╭─ Entries
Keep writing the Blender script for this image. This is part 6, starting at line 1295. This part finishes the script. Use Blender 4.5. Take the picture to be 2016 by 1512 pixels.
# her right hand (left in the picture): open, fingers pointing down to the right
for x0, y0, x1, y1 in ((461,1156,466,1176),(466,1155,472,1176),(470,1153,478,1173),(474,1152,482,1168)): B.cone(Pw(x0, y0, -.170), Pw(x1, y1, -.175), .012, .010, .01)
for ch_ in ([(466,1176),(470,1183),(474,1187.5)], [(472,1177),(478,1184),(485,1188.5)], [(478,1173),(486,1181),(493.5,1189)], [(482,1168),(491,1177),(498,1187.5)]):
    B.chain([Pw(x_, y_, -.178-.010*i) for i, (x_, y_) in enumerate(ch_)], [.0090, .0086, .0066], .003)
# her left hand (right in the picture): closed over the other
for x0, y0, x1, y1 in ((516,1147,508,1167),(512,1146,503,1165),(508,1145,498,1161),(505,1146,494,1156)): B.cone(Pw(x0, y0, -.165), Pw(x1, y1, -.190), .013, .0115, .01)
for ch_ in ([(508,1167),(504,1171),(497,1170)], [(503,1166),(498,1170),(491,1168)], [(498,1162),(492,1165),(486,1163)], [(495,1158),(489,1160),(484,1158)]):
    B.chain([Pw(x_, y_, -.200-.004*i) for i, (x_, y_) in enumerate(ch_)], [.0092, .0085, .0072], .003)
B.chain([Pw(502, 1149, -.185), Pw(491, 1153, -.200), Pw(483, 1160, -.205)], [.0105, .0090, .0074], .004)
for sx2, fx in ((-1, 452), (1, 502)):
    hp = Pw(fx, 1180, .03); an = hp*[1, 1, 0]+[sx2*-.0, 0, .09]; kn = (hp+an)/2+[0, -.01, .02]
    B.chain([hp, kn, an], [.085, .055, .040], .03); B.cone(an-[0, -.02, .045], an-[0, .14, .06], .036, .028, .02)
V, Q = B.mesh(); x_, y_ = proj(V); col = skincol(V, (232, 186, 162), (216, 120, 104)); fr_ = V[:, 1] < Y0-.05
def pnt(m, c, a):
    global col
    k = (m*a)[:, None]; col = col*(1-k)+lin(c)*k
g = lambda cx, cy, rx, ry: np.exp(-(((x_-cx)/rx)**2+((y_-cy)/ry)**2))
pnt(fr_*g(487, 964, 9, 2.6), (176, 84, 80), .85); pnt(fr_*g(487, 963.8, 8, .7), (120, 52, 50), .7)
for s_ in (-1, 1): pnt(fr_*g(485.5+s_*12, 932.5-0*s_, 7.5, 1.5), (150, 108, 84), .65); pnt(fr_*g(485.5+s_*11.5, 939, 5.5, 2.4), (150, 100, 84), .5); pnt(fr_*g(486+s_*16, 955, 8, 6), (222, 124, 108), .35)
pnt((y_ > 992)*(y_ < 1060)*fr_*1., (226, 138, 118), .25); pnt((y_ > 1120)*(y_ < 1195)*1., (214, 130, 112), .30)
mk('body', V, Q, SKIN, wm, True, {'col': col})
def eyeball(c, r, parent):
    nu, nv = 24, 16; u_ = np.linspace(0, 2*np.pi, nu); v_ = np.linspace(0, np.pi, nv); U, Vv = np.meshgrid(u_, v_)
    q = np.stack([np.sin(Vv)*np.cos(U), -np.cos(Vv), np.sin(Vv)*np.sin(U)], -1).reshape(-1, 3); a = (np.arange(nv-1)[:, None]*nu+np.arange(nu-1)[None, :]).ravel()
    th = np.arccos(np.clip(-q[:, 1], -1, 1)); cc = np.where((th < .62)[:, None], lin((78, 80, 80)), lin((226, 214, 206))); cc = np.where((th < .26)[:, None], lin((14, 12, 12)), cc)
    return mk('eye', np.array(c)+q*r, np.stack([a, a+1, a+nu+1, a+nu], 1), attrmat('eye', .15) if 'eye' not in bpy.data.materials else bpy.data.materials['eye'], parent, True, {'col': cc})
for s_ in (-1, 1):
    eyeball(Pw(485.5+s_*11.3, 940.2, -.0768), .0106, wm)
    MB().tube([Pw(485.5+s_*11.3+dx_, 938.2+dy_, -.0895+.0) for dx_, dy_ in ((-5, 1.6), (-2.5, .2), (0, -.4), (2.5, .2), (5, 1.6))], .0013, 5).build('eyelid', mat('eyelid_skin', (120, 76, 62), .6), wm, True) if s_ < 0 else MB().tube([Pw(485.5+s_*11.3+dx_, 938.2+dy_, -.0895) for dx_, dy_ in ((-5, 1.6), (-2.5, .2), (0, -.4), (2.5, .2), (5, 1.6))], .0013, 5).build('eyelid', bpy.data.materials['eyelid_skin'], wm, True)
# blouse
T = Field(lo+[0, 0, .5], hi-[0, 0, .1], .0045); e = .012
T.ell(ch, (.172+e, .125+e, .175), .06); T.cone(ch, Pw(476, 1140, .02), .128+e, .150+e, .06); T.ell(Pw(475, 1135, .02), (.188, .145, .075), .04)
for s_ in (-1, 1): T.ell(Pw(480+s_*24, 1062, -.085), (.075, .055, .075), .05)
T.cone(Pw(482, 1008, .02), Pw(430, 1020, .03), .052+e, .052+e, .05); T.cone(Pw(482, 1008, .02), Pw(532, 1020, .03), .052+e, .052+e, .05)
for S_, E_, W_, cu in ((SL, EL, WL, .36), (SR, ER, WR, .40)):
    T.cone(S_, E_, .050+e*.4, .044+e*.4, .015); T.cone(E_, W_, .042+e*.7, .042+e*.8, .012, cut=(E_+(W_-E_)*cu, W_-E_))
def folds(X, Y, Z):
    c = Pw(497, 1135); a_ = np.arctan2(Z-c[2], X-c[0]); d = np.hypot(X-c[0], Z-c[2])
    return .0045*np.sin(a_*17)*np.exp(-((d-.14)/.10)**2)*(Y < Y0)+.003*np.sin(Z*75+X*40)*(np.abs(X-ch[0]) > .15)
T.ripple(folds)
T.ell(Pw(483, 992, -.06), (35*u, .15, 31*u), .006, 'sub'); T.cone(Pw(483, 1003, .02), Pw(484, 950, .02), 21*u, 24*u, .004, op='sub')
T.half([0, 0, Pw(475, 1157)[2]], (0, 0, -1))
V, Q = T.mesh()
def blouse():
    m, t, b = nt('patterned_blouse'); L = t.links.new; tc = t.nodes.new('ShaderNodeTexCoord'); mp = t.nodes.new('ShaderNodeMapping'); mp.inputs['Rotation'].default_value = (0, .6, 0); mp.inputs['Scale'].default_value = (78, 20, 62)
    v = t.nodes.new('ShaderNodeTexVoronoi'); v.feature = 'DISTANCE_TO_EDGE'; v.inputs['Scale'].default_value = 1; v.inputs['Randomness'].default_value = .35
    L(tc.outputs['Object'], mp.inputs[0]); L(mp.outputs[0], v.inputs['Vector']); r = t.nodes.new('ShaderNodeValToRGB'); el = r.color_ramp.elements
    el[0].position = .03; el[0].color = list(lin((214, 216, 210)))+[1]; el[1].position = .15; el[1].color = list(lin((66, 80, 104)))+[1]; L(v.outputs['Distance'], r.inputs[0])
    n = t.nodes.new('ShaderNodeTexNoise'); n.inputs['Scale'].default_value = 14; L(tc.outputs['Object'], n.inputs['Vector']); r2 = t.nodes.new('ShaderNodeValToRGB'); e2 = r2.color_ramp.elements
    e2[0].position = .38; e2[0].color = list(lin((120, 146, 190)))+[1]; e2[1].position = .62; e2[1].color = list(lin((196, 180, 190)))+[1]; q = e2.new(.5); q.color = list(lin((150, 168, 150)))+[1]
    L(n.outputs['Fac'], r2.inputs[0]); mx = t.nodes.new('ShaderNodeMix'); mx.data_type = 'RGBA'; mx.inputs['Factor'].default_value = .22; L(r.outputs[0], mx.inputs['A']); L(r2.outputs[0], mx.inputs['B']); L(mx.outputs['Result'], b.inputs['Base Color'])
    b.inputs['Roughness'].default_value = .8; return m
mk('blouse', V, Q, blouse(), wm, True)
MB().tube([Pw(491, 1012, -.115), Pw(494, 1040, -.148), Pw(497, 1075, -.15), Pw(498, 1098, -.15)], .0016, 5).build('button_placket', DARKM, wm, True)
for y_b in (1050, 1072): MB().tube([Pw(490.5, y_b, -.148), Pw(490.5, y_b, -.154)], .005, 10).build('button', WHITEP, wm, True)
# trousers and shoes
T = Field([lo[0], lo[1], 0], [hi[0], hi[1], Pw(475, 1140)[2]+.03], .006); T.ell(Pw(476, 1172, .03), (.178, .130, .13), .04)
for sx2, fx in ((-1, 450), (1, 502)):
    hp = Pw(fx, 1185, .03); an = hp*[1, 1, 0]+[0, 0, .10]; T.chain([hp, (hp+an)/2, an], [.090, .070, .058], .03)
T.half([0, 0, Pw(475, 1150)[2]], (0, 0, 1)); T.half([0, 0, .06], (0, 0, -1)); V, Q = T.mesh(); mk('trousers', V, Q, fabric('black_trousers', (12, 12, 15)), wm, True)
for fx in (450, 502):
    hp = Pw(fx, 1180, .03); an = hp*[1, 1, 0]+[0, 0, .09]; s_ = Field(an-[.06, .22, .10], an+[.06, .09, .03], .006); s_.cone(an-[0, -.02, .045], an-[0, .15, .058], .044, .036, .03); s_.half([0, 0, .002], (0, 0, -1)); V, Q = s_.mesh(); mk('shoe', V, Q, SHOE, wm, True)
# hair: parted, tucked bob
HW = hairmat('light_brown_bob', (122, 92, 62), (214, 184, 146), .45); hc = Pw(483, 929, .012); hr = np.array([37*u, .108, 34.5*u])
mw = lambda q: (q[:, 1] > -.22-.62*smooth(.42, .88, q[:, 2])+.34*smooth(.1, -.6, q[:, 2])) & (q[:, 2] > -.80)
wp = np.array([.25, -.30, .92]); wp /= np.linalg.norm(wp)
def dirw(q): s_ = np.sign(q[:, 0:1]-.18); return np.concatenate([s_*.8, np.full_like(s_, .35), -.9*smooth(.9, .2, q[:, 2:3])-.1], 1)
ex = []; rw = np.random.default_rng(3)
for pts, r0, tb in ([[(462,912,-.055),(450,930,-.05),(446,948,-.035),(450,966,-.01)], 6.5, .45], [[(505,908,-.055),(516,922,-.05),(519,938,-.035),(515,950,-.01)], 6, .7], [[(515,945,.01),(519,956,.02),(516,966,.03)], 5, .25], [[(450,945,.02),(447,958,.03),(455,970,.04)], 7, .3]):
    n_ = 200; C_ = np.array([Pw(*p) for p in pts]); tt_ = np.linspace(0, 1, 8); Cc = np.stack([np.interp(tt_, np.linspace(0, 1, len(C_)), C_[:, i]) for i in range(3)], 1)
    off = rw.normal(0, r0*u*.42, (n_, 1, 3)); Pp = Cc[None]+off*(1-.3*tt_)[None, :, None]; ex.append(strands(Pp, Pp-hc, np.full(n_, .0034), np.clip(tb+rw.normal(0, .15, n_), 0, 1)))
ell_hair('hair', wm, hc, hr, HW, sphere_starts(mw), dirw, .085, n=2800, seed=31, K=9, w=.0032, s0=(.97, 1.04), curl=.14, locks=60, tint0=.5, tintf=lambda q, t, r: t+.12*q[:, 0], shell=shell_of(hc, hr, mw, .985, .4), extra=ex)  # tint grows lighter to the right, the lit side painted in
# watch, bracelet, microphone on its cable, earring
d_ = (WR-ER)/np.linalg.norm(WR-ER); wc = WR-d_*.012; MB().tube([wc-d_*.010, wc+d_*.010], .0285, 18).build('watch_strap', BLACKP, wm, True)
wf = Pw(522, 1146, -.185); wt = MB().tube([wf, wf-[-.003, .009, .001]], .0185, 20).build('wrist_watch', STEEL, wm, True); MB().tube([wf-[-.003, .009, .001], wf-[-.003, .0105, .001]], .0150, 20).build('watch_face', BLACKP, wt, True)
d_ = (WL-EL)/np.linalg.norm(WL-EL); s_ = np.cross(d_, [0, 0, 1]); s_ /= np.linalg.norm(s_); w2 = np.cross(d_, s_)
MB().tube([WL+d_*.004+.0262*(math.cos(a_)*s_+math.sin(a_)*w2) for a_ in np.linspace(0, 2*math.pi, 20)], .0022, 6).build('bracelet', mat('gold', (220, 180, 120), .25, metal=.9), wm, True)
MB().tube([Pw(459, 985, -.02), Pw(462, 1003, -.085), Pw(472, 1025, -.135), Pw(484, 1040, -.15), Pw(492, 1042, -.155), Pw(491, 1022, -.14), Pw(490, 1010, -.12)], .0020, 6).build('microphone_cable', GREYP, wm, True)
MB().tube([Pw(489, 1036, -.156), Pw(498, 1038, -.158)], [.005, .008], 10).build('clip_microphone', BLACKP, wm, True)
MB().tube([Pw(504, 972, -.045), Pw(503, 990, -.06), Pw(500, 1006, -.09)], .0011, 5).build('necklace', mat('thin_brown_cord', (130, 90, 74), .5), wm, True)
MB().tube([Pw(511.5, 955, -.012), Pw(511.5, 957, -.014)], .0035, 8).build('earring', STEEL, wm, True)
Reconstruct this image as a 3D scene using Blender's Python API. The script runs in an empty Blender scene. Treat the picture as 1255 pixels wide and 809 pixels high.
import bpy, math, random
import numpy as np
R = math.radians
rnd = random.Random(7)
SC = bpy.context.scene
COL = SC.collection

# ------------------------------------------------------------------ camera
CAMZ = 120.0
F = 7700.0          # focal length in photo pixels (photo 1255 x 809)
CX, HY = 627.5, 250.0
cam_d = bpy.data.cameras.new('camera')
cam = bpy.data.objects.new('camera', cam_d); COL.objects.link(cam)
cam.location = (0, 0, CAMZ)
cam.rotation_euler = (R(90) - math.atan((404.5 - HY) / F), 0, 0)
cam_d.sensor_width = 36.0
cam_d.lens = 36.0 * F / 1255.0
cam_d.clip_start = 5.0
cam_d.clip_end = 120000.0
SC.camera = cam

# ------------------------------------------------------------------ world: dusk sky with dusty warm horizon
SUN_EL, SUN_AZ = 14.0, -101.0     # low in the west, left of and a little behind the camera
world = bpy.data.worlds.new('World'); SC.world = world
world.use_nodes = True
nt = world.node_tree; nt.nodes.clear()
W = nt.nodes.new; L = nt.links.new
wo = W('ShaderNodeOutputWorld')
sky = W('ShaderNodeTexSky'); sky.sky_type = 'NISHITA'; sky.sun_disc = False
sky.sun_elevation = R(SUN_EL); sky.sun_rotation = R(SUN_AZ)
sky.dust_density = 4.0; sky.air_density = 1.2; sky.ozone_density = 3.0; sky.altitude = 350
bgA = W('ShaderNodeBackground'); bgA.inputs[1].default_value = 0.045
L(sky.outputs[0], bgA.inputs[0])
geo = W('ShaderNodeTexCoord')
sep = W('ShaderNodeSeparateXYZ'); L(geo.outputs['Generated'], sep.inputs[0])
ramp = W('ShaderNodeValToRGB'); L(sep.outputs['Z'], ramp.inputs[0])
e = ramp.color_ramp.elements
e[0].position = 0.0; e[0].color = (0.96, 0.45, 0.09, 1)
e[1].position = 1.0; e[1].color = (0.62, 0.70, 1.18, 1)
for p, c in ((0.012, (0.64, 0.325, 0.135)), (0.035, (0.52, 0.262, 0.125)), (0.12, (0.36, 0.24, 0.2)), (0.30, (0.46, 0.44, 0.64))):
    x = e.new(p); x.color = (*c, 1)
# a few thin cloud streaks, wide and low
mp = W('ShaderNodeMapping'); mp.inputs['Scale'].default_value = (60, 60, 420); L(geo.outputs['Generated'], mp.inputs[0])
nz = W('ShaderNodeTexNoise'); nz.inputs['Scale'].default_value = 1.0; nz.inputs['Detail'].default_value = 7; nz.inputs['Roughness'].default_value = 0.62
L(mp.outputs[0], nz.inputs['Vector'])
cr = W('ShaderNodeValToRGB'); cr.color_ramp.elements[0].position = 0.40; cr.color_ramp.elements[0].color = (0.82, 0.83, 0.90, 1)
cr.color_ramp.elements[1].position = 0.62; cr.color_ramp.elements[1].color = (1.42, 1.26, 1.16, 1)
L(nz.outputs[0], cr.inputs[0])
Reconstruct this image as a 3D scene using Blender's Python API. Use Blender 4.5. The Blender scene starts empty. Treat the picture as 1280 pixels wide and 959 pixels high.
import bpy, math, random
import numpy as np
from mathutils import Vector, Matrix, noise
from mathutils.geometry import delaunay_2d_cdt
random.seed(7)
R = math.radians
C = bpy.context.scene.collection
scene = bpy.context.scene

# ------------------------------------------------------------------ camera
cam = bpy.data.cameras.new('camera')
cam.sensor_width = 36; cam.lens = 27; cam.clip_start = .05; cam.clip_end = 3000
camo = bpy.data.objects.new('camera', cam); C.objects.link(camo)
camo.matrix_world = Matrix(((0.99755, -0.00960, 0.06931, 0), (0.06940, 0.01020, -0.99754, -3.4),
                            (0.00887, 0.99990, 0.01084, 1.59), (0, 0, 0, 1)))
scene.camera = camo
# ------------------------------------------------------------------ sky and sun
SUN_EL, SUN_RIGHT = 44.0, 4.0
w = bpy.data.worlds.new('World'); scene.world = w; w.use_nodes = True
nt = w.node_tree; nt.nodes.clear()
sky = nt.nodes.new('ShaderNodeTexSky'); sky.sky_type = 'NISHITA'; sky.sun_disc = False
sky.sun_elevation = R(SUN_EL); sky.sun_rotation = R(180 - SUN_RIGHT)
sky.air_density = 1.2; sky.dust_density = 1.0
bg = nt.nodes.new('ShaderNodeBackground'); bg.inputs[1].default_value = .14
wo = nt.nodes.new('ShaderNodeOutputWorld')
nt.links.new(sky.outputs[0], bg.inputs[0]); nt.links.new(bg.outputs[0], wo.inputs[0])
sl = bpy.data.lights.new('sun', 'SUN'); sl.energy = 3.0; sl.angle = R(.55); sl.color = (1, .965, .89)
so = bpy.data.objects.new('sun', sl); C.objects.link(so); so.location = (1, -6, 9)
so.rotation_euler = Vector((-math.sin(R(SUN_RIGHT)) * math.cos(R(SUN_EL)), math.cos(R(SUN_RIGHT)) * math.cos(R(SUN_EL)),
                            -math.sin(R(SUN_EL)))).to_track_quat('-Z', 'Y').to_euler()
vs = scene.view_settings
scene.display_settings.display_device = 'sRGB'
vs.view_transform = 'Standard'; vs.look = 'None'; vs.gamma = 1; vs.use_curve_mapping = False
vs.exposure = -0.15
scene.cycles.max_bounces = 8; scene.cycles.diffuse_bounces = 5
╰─
■ **Directive**:
Above are records; repeat only the lines starting at the line with "959 pixels high." and ending at the line with "scene = bpy.context.scene", exactly as they appear, both included.

■ **Solved exercise**:
Reconstruct this image as a 3D scene using Blender's Python API. Use Blender 4.5. The Blender scene starts empty. Treat the picture as 1280 pixels wide and 959 pixels high.
import bpy, math, random
import numpy as np
from mathutils import Vector, Matrix, noise
from mathutils.geometry import delaunay_2d_cdt
random.seed(7)
R = math.radians
C = bpy.context.scene.collection
scene = bpy.context.scene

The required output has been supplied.